After his success with The Damnation of Faust, ENO have asked Terry Gilliam to direct Berlioz's Benvenuto Cellini in 2013, he tells the Independent. But he says, "I can't definitely say yes until I know whether I'm shooting a film next year."
Good job ENO want him as a director and not a salesman though. "When it works, opera is extraordinary. It's like bullfighting. But most of them are just crap. Extraordinary sets, amazing singing, but crap. Jonathan Miller's The Elixir of Love just depressed me because it was so good. Then I saw other things and thought, this is horrible. People are spending 90-odd quid to sit in those seats and they're getting a rotten deal. My approach was always, we are doing a show here".

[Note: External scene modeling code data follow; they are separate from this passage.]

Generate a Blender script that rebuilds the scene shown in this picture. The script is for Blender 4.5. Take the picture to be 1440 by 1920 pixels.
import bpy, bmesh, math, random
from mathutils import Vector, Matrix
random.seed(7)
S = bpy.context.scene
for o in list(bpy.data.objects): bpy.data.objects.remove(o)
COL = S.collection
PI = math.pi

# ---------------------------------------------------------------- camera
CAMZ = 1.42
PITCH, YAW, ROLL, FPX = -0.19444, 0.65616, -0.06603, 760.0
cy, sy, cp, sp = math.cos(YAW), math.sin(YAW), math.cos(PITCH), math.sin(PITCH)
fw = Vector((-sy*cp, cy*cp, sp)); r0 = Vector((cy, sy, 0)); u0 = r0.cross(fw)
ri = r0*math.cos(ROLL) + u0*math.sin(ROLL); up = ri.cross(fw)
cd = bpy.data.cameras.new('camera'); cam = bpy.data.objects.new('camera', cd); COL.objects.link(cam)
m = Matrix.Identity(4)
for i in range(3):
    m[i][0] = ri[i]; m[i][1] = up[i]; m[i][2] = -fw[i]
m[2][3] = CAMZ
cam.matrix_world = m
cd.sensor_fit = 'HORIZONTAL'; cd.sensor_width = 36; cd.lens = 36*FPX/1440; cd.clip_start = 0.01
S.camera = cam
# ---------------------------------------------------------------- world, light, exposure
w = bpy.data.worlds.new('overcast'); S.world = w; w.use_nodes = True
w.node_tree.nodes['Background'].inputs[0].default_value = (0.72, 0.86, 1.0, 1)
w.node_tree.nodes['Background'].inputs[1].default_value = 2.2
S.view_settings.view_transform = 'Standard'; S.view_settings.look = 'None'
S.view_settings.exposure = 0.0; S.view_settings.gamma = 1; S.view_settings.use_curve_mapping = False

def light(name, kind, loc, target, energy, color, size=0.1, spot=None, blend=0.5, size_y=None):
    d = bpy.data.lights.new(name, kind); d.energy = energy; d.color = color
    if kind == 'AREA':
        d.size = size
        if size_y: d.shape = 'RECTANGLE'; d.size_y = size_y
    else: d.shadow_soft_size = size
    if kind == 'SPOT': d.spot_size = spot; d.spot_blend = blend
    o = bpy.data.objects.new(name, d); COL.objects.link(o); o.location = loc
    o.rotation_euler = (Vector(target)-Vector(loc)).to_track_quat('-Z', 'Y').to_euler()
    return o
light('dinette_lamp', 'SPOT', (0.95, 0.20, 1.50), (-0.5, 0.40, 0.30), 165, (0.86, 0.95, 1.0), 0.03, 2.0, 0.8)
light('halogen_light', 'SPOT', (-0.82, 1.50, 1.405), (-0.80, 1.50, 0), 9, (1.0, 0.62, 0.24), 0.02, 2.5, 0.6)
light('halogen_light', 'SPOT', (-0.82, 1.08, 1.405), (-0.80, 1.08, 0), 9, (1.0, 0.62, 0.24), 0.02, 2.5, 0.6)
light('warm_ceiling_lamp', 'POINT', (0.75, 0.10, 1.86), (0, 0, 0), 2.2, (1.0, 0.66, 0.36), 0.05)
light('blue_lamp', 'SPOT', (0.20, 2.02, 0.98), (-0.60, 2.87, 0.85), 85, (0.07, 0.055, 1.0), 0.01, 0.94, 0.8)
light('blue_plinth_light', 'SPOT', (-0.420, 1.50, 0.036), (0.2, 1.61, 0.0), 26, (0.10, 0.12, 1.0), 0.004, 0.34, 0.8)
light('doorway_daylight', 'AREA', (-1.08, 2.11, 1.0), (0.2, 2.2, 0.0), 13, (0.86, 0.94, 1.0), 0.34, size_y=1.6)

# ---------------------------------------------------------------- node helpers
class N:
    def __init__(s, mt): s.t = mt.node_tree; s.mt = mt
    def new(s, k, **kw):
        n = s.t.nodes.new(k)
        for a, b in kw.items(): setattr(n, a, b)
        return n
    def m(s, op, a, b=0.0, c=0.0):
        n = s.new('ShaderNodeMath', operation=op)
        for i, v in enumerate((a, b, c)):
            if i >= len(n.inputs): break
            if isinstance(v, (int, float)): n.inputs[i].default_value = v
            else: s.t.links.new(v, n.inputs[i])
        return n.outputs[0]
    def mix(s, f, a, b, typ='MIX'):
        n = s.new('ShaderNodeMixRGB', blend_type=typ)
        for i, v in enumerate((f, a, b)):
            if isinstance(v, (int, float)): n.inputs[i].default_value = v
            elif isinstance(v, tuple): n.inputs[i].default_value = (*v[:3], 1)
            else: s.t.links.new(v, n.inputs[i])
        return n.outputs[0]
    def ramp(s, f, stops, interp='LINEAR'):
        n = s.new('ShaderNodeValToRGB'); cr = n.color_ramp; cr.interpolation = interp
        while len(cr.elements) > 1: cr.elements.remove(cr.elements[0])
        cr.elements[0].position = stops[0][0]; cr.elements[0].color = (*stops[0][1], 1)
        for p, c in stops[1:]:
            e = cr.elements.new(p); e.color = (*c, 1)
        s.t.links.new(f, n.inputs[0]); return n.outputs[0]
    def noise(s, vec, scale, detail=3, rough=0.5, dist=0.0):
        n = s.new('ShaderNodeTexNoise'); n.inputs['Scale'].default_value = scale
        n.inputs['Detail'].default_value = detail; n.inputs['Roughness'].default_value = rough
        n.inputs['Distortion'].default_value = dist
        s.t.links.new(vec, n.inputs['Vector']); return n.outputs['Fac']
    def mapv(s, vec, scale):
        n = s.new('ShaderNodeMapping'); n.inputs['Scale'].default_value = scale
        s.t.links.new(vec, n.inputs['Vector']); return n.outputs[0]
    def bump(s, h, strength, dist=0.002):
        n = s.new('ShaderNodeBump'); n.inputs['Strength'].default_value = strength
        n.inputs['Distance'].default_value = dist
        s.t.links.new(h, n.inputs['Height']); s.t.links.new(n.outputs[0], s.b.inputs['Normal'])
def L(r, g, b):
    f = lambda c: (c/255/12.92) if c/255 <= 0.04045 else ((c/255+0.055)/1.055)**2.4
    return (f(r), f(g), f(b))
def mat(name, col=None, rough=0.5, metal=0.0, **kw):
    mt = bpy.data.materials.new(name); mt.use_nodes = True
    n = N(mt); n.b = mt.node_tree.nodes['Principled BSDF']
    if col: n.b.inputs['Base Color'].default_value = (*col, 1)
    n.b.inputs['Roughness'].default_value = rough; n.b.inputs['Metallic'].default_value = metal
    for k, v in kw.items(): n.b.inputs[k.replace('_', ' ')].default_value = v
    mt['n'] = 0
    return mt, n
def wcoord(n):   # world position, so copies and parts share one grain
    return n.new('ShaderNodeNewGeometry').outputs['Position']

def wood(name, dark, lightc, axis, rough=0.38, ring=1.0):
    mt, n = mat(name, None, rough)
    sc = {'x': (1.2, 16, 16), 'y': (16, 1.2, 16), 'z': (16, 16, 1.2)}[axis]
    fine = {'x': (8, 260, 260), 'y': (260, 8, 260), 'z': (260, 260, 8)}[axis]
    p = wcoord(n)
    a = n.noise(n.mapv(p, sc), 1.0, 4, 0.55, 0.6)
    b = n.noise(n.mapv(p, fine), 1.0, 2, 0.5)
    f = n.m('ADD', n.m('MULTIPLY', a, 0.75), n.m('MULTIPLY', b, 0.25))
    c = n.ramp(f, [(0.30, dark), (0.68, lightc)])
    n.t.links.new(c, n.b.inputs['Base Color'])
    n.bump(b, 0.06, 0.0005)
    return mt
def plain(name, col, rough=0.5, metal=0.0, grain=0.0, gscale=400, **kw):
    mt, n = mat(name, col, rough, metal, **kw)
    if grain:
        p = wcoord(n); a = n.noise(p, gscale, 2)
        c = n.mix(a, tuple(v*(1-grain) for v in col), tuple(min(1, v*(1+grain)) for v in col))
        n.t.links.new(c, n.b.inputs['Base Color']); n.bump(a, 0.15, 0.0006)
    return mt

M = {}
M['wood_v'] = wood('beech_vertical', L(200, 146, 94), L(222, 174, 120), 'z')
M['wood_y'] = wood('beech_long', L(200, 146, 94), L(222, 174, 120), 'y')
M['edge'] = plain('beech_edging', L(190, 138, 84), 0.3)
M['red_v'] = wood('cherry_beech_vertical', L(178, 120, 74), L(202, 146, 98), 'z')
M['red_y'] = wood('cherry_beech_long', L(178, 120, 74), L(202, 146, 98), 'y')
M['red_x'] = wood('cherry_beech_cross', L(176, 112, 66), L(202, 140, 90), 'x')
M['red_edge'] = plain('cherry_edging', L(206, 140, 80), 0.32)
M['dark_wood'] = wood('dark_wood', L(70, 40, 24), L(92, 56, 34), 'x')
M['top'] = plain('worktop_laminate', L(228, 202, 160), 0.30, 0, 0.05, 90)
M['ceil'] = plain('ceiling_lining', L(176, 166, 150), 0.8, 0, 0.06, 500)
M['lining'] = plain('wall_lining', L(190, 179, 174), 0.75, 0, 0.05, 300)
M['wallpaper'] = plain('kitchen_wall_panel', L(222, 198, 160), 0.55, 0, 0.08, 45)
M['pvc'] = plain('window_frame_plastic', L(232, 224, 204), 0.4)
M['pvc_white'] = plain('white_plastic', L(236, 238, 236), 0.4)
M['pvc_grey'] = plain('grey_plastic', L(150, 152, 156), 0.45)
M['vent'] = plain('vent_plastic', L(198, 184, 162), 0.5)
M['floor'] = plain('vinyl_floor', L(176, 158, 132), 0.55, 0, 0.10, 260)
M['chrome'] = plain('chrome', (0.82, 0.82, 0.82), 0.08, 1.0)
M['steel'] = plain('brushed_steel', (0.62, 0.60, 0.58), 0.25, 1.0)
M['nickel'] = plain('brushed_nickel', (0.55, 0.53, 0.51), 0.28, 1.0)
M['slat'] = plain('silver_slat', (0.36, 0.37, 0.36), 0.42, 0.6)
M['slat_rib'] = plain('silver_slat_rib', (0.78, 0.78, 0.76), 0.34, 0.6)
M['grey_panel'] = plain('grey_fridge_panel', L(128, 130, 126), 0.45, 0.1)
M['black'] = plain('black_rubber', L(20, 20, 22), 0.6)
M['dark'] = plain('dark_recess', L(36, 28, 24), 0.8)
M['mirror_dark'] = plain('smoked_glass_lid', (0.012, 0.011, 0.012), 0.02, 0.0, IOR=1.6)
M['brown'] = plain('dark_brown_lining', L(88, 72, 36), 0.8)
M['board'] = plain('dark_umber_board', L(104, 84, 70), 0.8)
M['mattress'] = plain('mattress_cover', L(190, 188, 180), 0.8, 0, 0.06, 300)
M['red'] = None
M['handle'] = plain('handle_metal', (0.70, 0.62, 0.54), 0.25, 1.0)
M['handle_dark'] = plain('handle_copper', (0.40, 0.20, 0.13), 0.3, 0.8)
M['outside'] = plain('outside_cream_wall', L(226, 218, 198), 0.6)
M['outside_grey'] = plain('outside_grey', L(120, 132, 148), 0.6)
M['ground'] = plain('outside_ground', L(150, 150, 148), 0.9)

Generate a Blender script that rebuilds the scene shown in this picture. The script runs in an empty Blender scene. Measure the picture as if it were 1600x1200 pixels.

Terry Gilliam's Nazi-tasting ENO production of The Damnation of Faust is to air on BBC4 this autumn.
The director himself will introduce the work for TV.
In recent years, opera on BBC TV has been the near-exclusive preserve of the Royal Opera House. While ENO have teamed up with Sky Arts for a series of gimmicks like '"3-D Lucrezia" and "Multiview Bohème", I can't remember when one of their productions last aired on a terrestrial channel. Could this signal a longer-term switch in BBC affiliations?
Linking the rise of the Nazis to the Faust tale isn't new - Thomas Mann's Doktor Faustus got there a long time ago. But Terry Gilliam's exploration of the seductive power of the dark side is so assured and so brilliantly integrated with Berlioz's music that it's hard to believe this is the first time he's directed an opera - not to mention that he claims to be no great opera fan anyway.
Terry Gilliam may well be the first movie director to approach the Faust story in operatic form, but there are a surprisingly large number who've tackled it on film. Did that play into Gilliam's selection of La damnation de Faust over all the other operas he could have chosen to direct, I wonder?
Terry Gilliam makes his opera directing debut on 6 May, when The Damnation of Faust opens at ENO.
In the just-released trailer above, he grants a sneak peek at a swastika-plastered sketch pad, the first public whiff of his production concept. Bet he never guessed just how topical that would turn out to be.